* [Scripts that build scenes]

== == ==

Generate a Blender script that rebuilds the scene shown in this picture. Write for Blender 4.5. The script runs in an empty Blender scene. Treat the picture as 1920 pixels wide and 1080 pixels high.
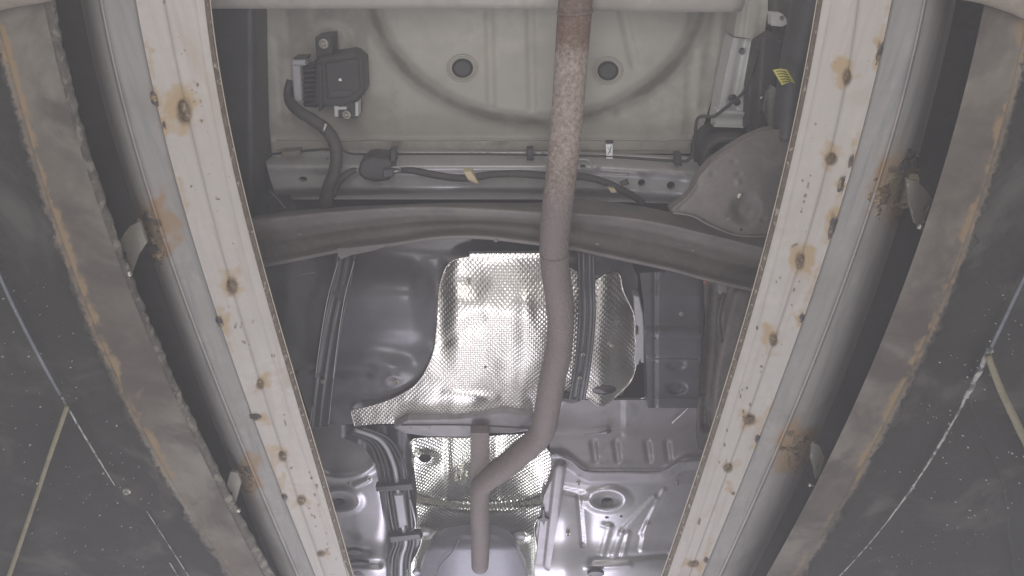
import bpy, math, random
import numpy as np
from mathutils import Vector, Matrix, noise as mn
from mathutils.geometry import delaunay_2d_cdt
R = random.Random(5)
SC = bpy.context.scene

# ---------------- camera, world, lamps ----------------
TILT = math.radians(33.0)
CT, ST = math.cos(TILT), math.sin(TILT)
F = 1144.0
RT = Vector((1, 0, 0)); UP = Vector((0, -CT, ST)); FW = Vector((0, ST, CT))
cam = bpy.data.objects.new('camera', bpy.data.cameras.new('camera'))
SC.collection.objects.link(cam)
cam.matrix_world = Matrix(((RT.x, UP.x, -FW.x, 0), (RT.y, UP.y, -FW.y, 0), (RT.z, UP.z, -FW.z, 0), (0, 0, 0, 1)))
cam.data.sensor_width = 36; cam.data.lens = 36 * F / 1920
cam.data.clip_start = .02; cam.data.clip_end = 100
SC.camera = cam
w = bpy.data.worlds.new('World'); SC.world = w; w.use_nodes = True
bg = w.node_tree.nodes['Background']
bg.inputs[0].default_value = (1.0, .98, .965, 1); bg.inputs[1].default_value = .50
SC.view_settings.view_transform = 'Standard'; SC.view_settings.look = 'None'
SC.view_settings.exposure = 0; SC.view_settings.gamma = 1

def lamp(name, loc, size, power, col, aim, sy=None):
    l = bpy.data.lights.new(name, 'AREA'); l.energy = power; l.color = col
    l.shape = 'RECTANGLE'; l.size = size; l.size_y = sy or size
    o = bpy.data.objects.new(name, l); SC.collection.objects.link(o)
    o.location = loc
    o.rotation_euler = (Vector(aim) - Vector(loc)).to_track_quat('-Z', 'Y').to_euler()
    return o
lamp('pit_lamp', (-.16, 1.48, .0), .22, 4.6, (1, .97, 1.0), (-.05, 1.3, 1.4))
lamp('pit_lamp', (-.12, 3.45, .2), .40, 7.5, (.95, .94, 1.0), (-.1, 1.9, 1.4))
lamp('pit_lamp', (-.55, 3.6, .4), .25, 8.0, (.86, .82, 1.0), (-.4, 2.2, 1.4))
lamp('pit_lamp', (.35, 3.6, .4), .25, 8.0, (.86, .82, 1.0), (.2, 2.2, 1.4))
lamp('pit_lamp', (0, -.25, -.1), .5, 7.0, (1, .95, .90), (0, .5, 1.3))

# ---------------- geometry helpers ----------------
def W(px, py, h):                       # point at height h over the pit camera
    d = FW + RT * ((px - 960) / F) - UP * ((py - 540) / F)
    return d * (h / d.z)
def pxm(px, py, h):                     # metres per photo pixel there
    return W(px, py, h).dot(FW) / F

def link(name, verts, faces, m, parent=None, smooth=True, attrs=None, label=None, kind=None):
    me = bpy.data.meshes.new(name)
    me.from_pydata([tuple(v) for v in verts], [], faces)
    if smooth: me.polygons.foreach_set('use_smooth', [True] * len(me.polygons))
    if attrs:
        for k, vals in attrs.items():
            a = me.attributes.new(k, 'FLOAT', 'POINT'); a.data.foreach_set('value', [float(x) for x in vals])
    me.update()
    me.materials.append(m)
    o = bpy.data.objects.new(name, me); SC.collection.objects.link(o)
    if parent: o.parent = parent; o.matrix_parent_inverse = Matrix.Translation(-PLOC.get(parent.name, Vector((0, 0, 0))))
    if label: o['label'] = label
    if kind: o['kind'] = kind
    return o
PLOC = {}
def thing(name, label, cat, loc, group=None):
    o = bpy.data.objects.new(name, None); SC.collection.objects.link(o)
    o.location = loc; o.empty_display_size = .1; PLOC[o.name] = Vector(loc)
    o['label'] = label; o['category'] = cat
    if group: o['group'] = group
    return o
def tag(o, label, cat, group=None):
    o['label'] = label; o['category'] = cat
    if group: o['group'] = group
    return o

def cat(pts, n=6, closed=False):        # catmull-rom
    P = [np.array(p, float) for p in pts]; L = len(P); out = []
    if L < 3 and not closed: return [tuple(P[0] + (P[-1] - P[0]) * t / n) for t in range(n + 1)]
    rng = range(L) if closed else range(L - 1)
    for i in rng:
        if closed: a, b, c, d = P[i - 1], P[i], P[(i + 1) % L], P[(i + 2) % L]
        else:
            b, c = P[i], P[i + 1]
            a = P[i - 1] if i else 2 * b - c
            d = P[i + 2] if i + 2 < L else 2 * c - b
        for k in range(n):
            t = k / n
            out.append(tuple(.5 * (2 * b + (c - a) * t + (2 * a - 5 * b + 4 * c - d) * t * t + (3 * b - a - 3 * c + d) * t ** 3)))
    if not closed: out.append(tuple(P[-1]))
    return out
def resample(pts, n):
    P = np.array(pts, float); s = np.r_[0, np.cumsum(np.linalg.norm(np.diff(P, axis=0), axis=1))]
    t = np.linspace(0, s[-1], n)
    return np.stack([np.interp(t, s, P[:, k]) for k in range(P.shape[1])], 1)

def sst(a, b, x):
    t = min(1, max(0, (x - a) / (b - a))); return t * t * (3 - 2 * t)
def dseg(x, y, x0, y0, x1, y1):
    dx, dy = x1 - x0, y1 - y0; t = ((x - x0) * dx + (y - y0) * dy) / (dx * dx + dy * dy)
    t = min(1, max(0, t)); return math.hypot(x - x0 - t * dx, y - y0 - t * dy)
def nz(x, y, s, o=0): return mn.fractal((x / s, y / s, o), 1.0, 2.0, 4)
def rib(x, y, x0, y0, x1, y1, w): return 1 - sst(w * .45, w, dseg(x, y, x0, y0, x1, y1))
def bump(x, y, cx, cy, rx, ry, soft=.35):
    return 1 - sst(1 - soft, 1 + soft, math.hypot((x - cx) / rx, (y - cy) / ry))
def inside(x, y, P):
    c = False; j = len(P) - 1
    for i in range(len(P)):
        xi, yi = P[i]; xj, yj = P[j]
        if (yi > y) != (yj > y) and x < (xj - xi) * (y - yi) / (yj - yi) + xi: c = not c
        j = i
    return c
def circ(cx, cy, rx, ry=None, n=20, rot=0):
    ry = ry or rx; c, s = math.cos(rot), math.sin(rot)
    return [(cx + rx * math.cos(a) * c - ry * math.sin(a) * s, cy + rx * math.cos(a) * s + ry * math.sin(a) * c)
            for a in [2 * math.pi * k / n for k in range(n)]]

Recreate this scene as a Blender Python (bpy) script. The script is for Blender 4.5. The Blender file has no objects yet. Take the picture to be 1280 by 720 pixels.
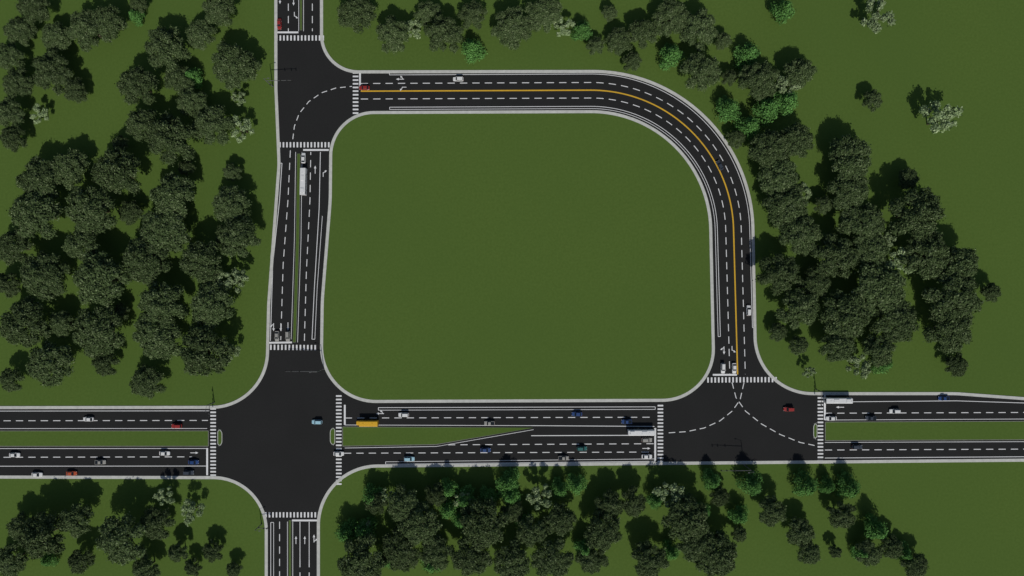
import bpy, math, random
import numpy as np
from mathutils import Vector
from mathutils.geometry import tessellate_polygon
random.seed(7); rng=np.random.default_rng(7)
S=0.4; CAMH=275.0
SUN_EL=math.radians(42); SUNV=(0.13,-1.0)
def W(px,py): return ((px-640)*S,(360-py)*S)
scene=bpy.context.scene
col=scene.collection

# ---------------- materials ----------------
def newmat(name):
    m=bpy.data.materials.new(name); m.use_nodes=True
    nt=m.node_tree; b=nt.nodes['Principled BSDF']
    return m,nt,b
def noisemat(name,c1,c2,scale,rough=0.9,c3=None,scale3=0.02,detail=6,spec=0.2,bump=0.0,fac3=0.5):
    m,nt,b=newmat(name)
    geo=nt.nodes.new('ShaderNodeNewGeometry')
    n=nt.nodes.new('ShaderNodeTexNoise'); n.inputs['Scale'].default_value=scale; n.inputs['Detail'].default_value=detail
    nt.links.new(geo.outputs['Position'],n.inputs['Vector'])
    r=nt.nodes.new('ShaderNodeValToRGB'); r.color_ramp.elements[0].position=0.3; r.color_ramp.elements[1].position=0.7
    r.color_ramp.elements[0].color=(*c1,1); r.color_ramp.elements[1].color=(*c2,1)
    nt.links.new(n.outputs['Fac'],r.inputs['Fac'])
    out=r.outputs['Color']
    if c3:
        n2=nt.nodes.new('ShaderNodeTexNoise'); n2.inputs['Scale'].default_value=scale3; n2.inputs['Detail'].default_value=4
        nt.links.new(geo.outputs['Position'],n2.inputs['Vector'])
        mr=nt.nodes.new('ShaderNodeMapRange'); mr.inputs['From Min'].default_value=0.35; mr.inputs['From Max'].default_value=0.7
        mr.inputs['To Max'].default_value=fac3
        nt.links.new(n2.outputs['Fac'],mr.inputs['Value'])
        mx=nt.nodes.new('ShaderNodeMixRGB'); mx.inputs['Color2'].default_value=(*c3,1)
        nt.links.new(mr.outputs['Result'],mx.inputs['Fac']); nt.links.new(out,mx.inputs['Color1']); out=mx.outputs['Color']
    nt.links.new(out,b.inputs['Base Color'])
    b.inputs['Roughness'].default_value=rough; b.inputs['Specular IOR Level'].default_value=spec
    return m
M_grass=noisemat('grass',(0.085,0.140,0.029),(0.103,0.164,0.036),0.9,1.0,(0.082,0.140,0.031),0.012,spec=0.0)
M_asph=noisemat('asphalt',(0.0235,0.0235,0.0235),(0.029,0.029,0.029),1.5,0.95,(0.0215,0.0215,0.0215),0.05,spec=0.1)
M_kerb=noisemat('concrete',(0.54,0.54,0.51),(0.68,0.68,0.64),0.6,0.9,(0.48,0.48,0.45),0.08,spec=0.2)
M_kerb2=noisemat('weathered_concrete',(0.20,0.20,0.18),(0.28,0.28,0.25),0.6,0.9)
M_white=noisemat('white_paint',(0.80,0.80,0.80),(0.90,0.90,0.90),1.2,0.8,(0.70,0.70,0.70),0.1)
M_yellow=noisemat('yellow_paint',(0.70,0.41,0.03),(0.82,0.49,0.04),1.2,0.8,(0.60,0.36,0.04),0.1)
M_bark=noisemat('bark',(0.06,0.045,0.03),(0.12,0.09,0.06),2.0)
M_metal=noisemat('galvanised_metal',(0.10,0.10,0.10),(0.15,0.15,0.15),2.0,0.5,spec=0.4)
M_dark=noisemat('signal_housing',(0.015,0.015,0.015),(0.03,0.03,0.025),2.0,0.5)
def plain(name,c,rough=0.4,spec=0.5,metal=0.0,coat=0.0):
    m,nt,b=newmat(name)
    b.inputs['Roughness'].default_value=rough; b.inputs['Specular IOR Level'].default_value=spec
    b.inputs['Metallic'].default_value=metal; b.inputs['Coat Weight'].default_value=coat
    n=nt.nodes.new('ShaderNodeTexNoise'); n.inputs['Scale'].default_value=2.0
    r=nt.nodes.new('ShaderNodeValToRGB')
    r.color_ramp.elements[0].color=(*[x*0.9 for x in c],1); r.color_ramp.elements[1].color=(*[min(1,x*1.06) for x in c],1)
    tc=nt.nodes.new('ShaderNodeTexCoord'); nt.links.new(tc.outputs['Object'],n.inputs['Vector'])
    nt.links.new(n.outputs['Fac'],r.inputs['Fac']); nt.links.new(r.outputs['Color'],b.inputs['Base Color'])
    return m
M_glass=plain('car_glass',(0.015,0.02,0.025),0.12,0.5)
M_tyre=plain('tyre',(0.015,0.015,0.015),0.85)
M_head=plain('headlamp',(0.7,0.7,0.68),0.2)
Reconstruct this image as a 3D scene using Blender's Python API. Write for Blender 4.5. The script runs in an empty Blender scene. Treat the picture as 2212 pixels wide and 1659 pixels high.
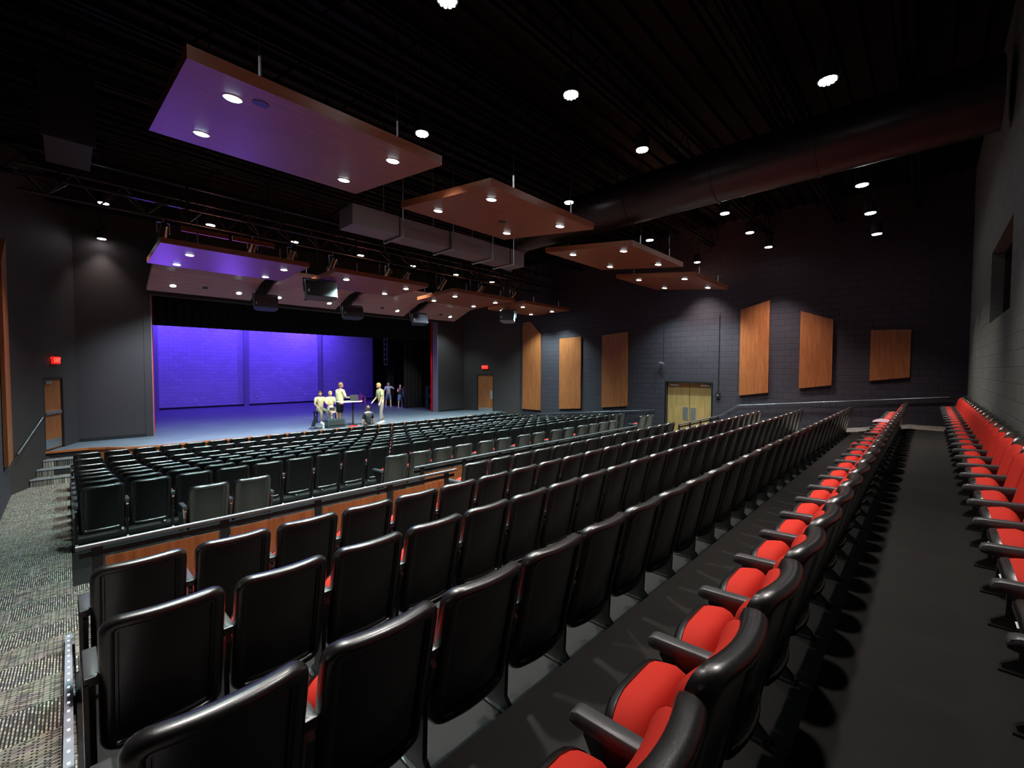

== == ==

Only the stretch from the line with "Recreate this scene" through the line with "col=scene.collection" should be copied, exactly and with both ends. Drop the pictures.

* [Exercise output]
Recreate this scene as a Blender Python (bpy) script. The script is for Blender 4.5. The Blender file has no objects yet. Take the picture to be 1280 by 720 pixels.
import bpy, math, random
import numpy as np
from mathutils import Vector
from mathutils.geometry import tessellate_polygon
random.seed(7); rng=np.random.default_rng(7)
S=0.4; CAMH=275.0
SUN_EL=math.radians(42); SUNV=(0.13,-1.0)
def W(px,py): return ((px-640)*S,(360-py)*S)
scene=bpy.context.scene
col=scene.collection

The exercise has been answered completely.